Так и в классе. Пока чужие, пока не знаешь, от кого что ждать, пока есть чувство опасности (дети бывают очень опасны), немножко тяжело, хотя страха нет: я никогда не боялся детей. Но когда все становятся своими, когда перестаешь оценивать, когда исчезают все преграды - вот тогда-то и начинается счастливая жизнь, тогда можно погружаться в класс, растворяться в нем. Есть выражение: купаться в любви. Нет, я никогда не чувствовал, что дети меня любят, - может быть, потому, что не ждал любви, а может, потому, что любовь тридцати человек довольно нелегко выдержать, любовь путает отношения. Любовь человека к кому-то - естественное явление, но даже взаимная любовь двоих трудно переносится, это слишком тяжелая ноша, и обычно она непродолжительна, один из двоих не выносит тяжести взаимного любовного чувства. А любовь тридцати ребят и вовсе не вынести. Да к тому же ты учитель, ты двойки должен ставить, сердиться, насмешничать, выговаривать, укорять, поучать - как же это, если у вас любовь? Все перепутается, и каждую твою двойку будут расценивать как предательство.
Нет, любить детей - счастье, но добиваться детской любви - ни за что. У меня навсегда перед глазами какой-то класс в чужой школе, не помню, как меня туда занесло, наверное, по газетным делам, и вот что я видел: кончается урок, и учительница второклассников называет имена двух девочек, которые сегодня лучше других отвечали, и объявляет, что им, этим девочкам, позволяется поцеловать учительницу. Они подходят и целуют ее, справа и слева, в обе щеки. Отвратительнейшая сцена. Вспомнил: и школу вспомнил, и все обстоятельства. Мне рекомендовали эту учительницу как лучшую...

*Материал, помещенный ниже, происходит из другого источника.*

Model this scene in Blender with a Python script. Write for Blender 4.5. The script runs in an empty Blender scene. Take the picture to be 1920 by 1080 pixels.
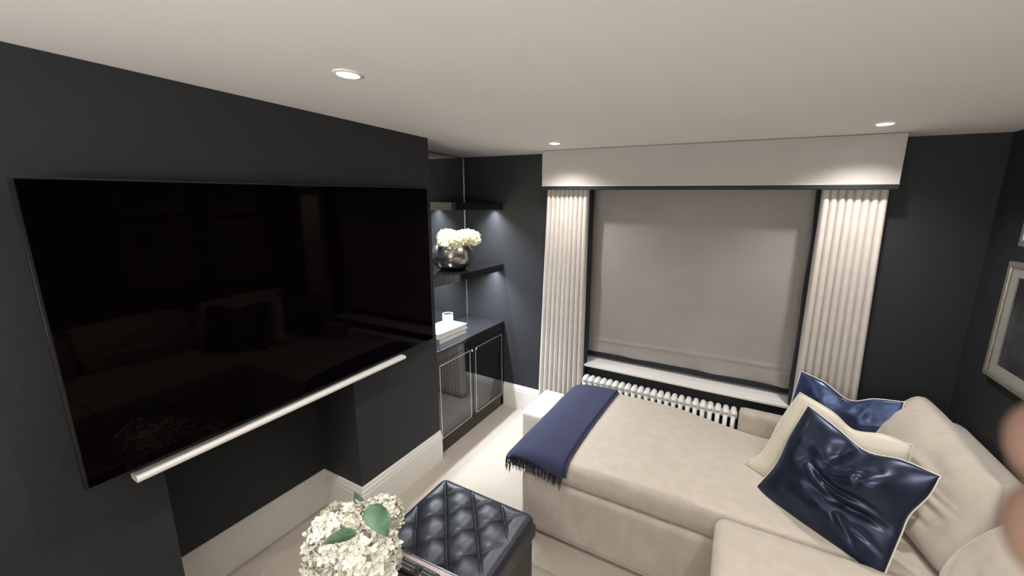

Не знаю, почему так: сколько я ни спрашивал у школьного и надшкольного начальства про лучших учителей - порекомендуйте кого-нибудь, - всегда дело заканчивалось каким-нибудь безобразием. Ну словно закон: если директор считает учителя хорошим и ты идешь на урок в этот класс, то непременно выходит конфуз. Секрет в том, что административные представления о хорошем учителе и детские строго не совпадают. В этом-то и особенность учительского дела. Все люди работают, и над всеми какое-нибудь начальство. Одни слушаются начальников, другие не очень, но все на него оглядываются. У педагога же два начальства: одно над ним - администрация, другое под ним - дети. Дети - твой начальник, учитель. И счастье тому учителю, если у него такая администрация, что ее интересы и представления совпадают с детскими. Но это бывает очень редко. Очень. Все знаменитые школы нового времени потому и знамениты, что там происходит это совпадение. В обычных же школах начальство ждет одного, дети - другого. А как быть учителю? Один на хорошем счету у назначенного начальства, другой - у данного Богом, у детей.
Если обернуться и долго всматриваться в прошедшую мою жизнь с детьми, то ясно можно видеть время, когда я чувствовал начальством детей, и это были лучшие годы моей жизни;
было и так, что для меня по разным причинам на первый план выходила администрация, и тогда я словно забывал про детей, переставал видеть их своими глазами и чувствовать собственным сердцем - сейчас я вспоминаю эти месяцы (к счастью -месяцы, а не годы) с отвращением.
Это нечаянно Пушкин вспомнился: "И с отвращением читая жизнь мою...".
Что поделать. Позорных строк не сотрешь; расскажу о них в следующий раз.